Erdoğan, kira fiyatlarındaki artışla ilgili soru üzerine de şöyle konuştu:
“Şimdi bakanlığımızın konuyla ilgili çalışması var. Bu çalışmayla da bunların üzerine üzerine gideceğiz. Yani bunların yanına bu kâr kalmayacak. Fahiş kira artışını ve konut fiyatlarını durdurmak için gerekirse ceza uygulamasına da gideceğiz. Vatandaşlarımızı açgözlü bir avuç azınlığın kâr hırsına kurban edemeyiz. Vatandaşımızın alım gücünü düşürmemek, enflasyona ezdirmemek için yaptığımız zamlara göz diken ev sahipleri bunun bedelini ödemek zorunda kalacak. Hangi konuda olursa olsun, fahiş fiyat artışlarına giden, piyasanın dengesini bozan, yaptığı davranışın cezasını çekecektir.”
“SOKAK SATICILARINDAN UYUŞTURUCU BARONLARINA, ZEHİR TACİRLERİNE KADAR, TÜRKİYE'Yİ DAR EDİYORUZ, EDECEĞİZ”
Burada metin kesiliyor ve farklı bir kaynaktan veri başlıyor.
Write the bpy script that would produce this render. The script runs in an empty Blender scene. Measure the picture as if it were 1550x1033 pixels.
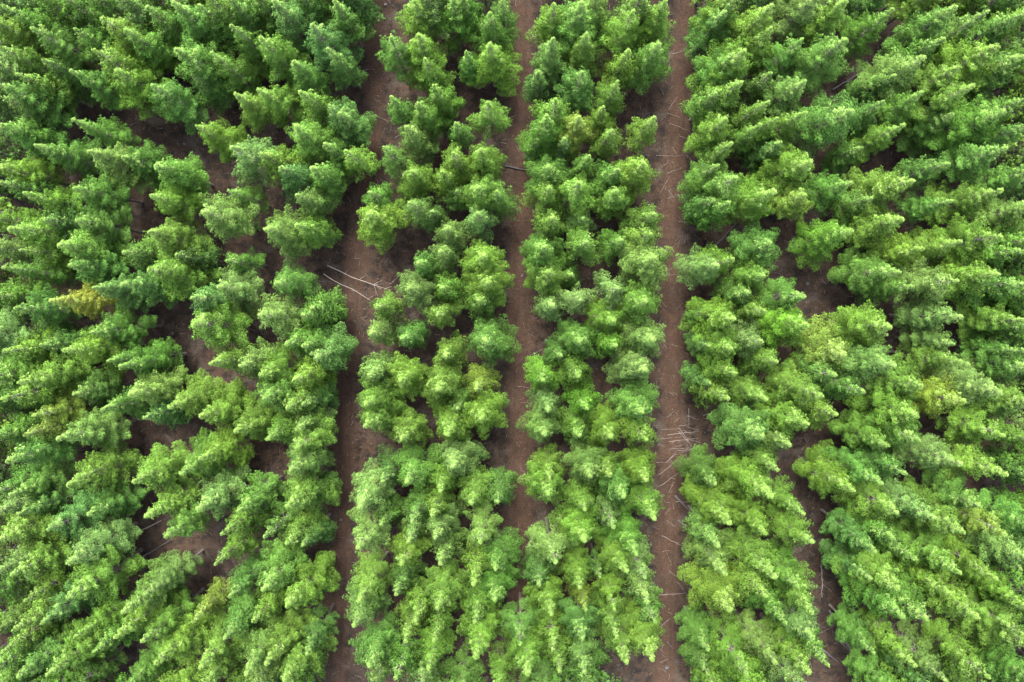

Erdoğan, uyuşturucu ticareti ve uyuşturucu bağımlılığıyla mücadele konusunda da şunları söyledi:
“Uyuşturucu büyük bir felaket ve bu felaket karşısında insanlık tedbirini almalıdır. Olay zenginlik-fakirlik noktası değil. Şimdi baktığınız zaman, Amerika ekonomik olarak zengin bir ülke, ama zengin ülke olduğu hâlde bütün o bağımlıların hâli ortada. Türkiye olarak biz, bu konuda çok kararlıyız. Başta İçişleri Bakanlığı’mız olmak üzere her türlü tedbirlerimizi alıyoruz. Emniyet teşkilatımız, jandarmayla çalışmalarını sürekli yapıyor ve üzerlerine üzerlerine gidiyoruz. Bu adımlar; caydırma, bu suçu işleyenlerin üzerine gitme noktasındaki kararlılığımızı gösterme adımlarıdır. Buna aynen devam edeceğiz.
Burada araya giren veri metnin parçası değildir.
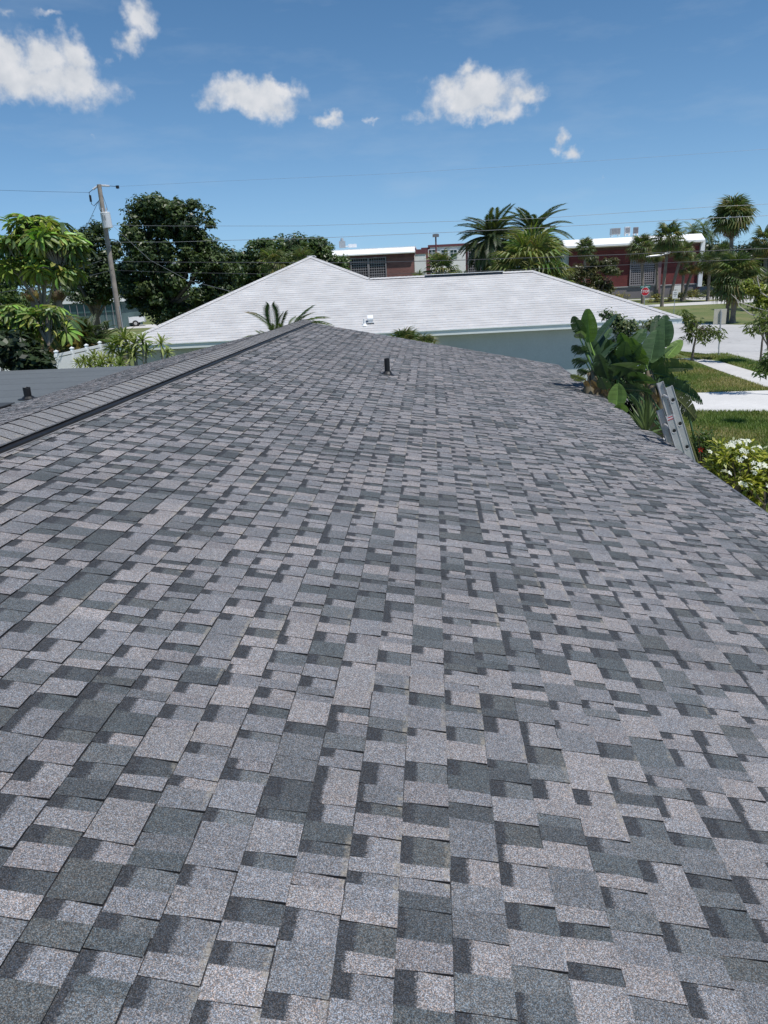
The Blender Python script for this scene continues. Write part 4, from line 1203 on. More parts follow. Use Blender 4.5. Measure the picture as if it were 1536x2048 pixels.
# distant tree line along the horizon (cannot be told apart)
V, C = [], []
for _ in range(520):
    x = NP.uniform(-330, 330); y = NP.uniform(215, 300) if abs(x) < 60 or NP.uniform() < .6 else NP.uniform(150, 260)
    h = NP.uniform(3.5, 6.0); r = NP.uniform(2, 4.2)
    v, c = clump_crown([(x+NP.uniform(-2, 2), y, z_, r) for z_ in (r*.6, h*.55, h-r*.5)], 38, 1.15, OAK[:3]); V.append(v); C.append(c)
cards('distant_woods', np.concatenate(V), np.concatenate(C), M_LEAF, None, 'stuff')

# ---- palms
def fan_mesh(name, col, dry=False, n=17, droop=.35):
    m = MB(); 
    c = col
    m.tube([(0, 0, 0), (.28, 0, .03), (.52, 0, .0)], [.012, .009, .008], 4, tuple(q*1.1 for q in c))
    for i in range(n):
        a = (i/(n-1)-.5)*rad(235); L = .62*(1-.30*abs(i/(n-1)-.5)**1.2*2)*R.uniform(.9, 1.06)
        d = Vector((math.cos(a), math.sin(a), 0)); s = Vector((-d.y, d.x, 0))
        o = Vector((.50, 0, 0)); w = .030 if not dry else .02
        k = tuple(q*R.uniform(.8, 1.2) for q in c)
        z1, z2 = -.06*droop, -.55*droop*R.uniform(.7, 1.4)
        p1 = o + d*L*.6 + Vector((0, 0, z1)); p2 = o + d*L*(.97 - .15*droop) + Vector((0, 0, z2))
        m.face([o - s*.006, p1 - s*w + Vector((0, 0, .012)), p1 + Vector((0, 0, -.012)), o], k)
        m.face([o, p1 + Vector((0, 0, -.012)), p1 + s*w + Vector((0, 0, .012)), o + s*.006], k)
        m.face([p1 - s*w + Vector((0, 0, .012)), p2, p1 + Vector((0, 0, -.012))], k)
        m.face([p1 + Vector((0, 0, -.012)), p2, p1 + s*w + Vector((0, 0, .012))], k)
    return m.build(name, M_FROND, mesh_only=True)
FAN_G = [fan_mesh('frond', c, droop=d) for c, d in (((0.102, 0.132, 0.041), .3), ((0.126, 0.150, 0.046), .5), ((0.084, 0.114, 0.041), .4), ((0.156, 0.174, 0.060), .45))]
FAN_L = [fan_mesh('frond', c, droop=d) for c, d in (((0.165, 0.204, 0.050), .35), ((0.198, 0.220, 0.061), .5), ((0.116, 0.160, 0.044), .3), ((0.231, 0.242, 0.094), .45))]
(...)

Sokak satıcılarından uyuşturucu baronlarına, zehir tacirlerine kadar, Türkiye'yi dar ediyoruz, edeceğiz. Diğer taraftan yerli, milli ve insani değerlerle donatılmış bir değerler eğitimini önemsiyoruz. Bu konuda atılması gereken adımları da tereddüt etmeden atacağız. Geleceğimizin teminatı olan gençlerimizin heba olmaması için eğitime öncelik veriyoruz. Aile ve Gençlik Bankamızla da gençlerimizin yanında olacağız. Bu konudaki çalışmalarımız da süratle devam ediyor. Ümit ediyorum ki yakın zamanda müjdeli haberleri de vatandaşlarımızla paylaşacağız.”